Yeah, I was nearly dumbstruck to see such words coming from the pen of a mere painter.

Beth says:
October 9, 2013 at 2:15 pm (Edit)
A “mere” painter indeed! It used to be that people generally were reasonably literate, and someone who cared about one kind of beauty would care about other kinds as well. Of course, who knows how many of our artists (of all arts) define beauty these days — if they do anything other than sneer at it, that is. Sad days.

William Luse says:
October 9, 2013 at 9:31 pm (Edit)
What I meant by “mere painter” was what I have heard coming from the ‘elites’ of the art world, the vanguard, the trendsetters – those who get to decide what is intellectually and aesthetically respectable; it’s rather the opposite of Miss Aristides’ raison d’etre above. She has spent her working life rediscovering the painting and composition methods of the old masters.

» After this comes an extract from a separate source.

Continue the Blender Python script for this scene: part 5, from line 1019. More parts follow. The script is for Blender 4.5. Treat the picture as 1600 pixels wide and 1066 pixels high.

The rules of composition alone are quite complex, and until recently was a lost body of knowledge. But she is one of a determined cohort of artists at war with postmodernism who may yet effect a renascence.

David Gelerntner of The Weekly Standard is an ordinarily clear writer who becomes suddenly vague and obscure when articulating his enthusiasm for the modern and post-modern abstractionists. Whatever worthwhile he sees in the works of people like Jackson Pollock, I do not.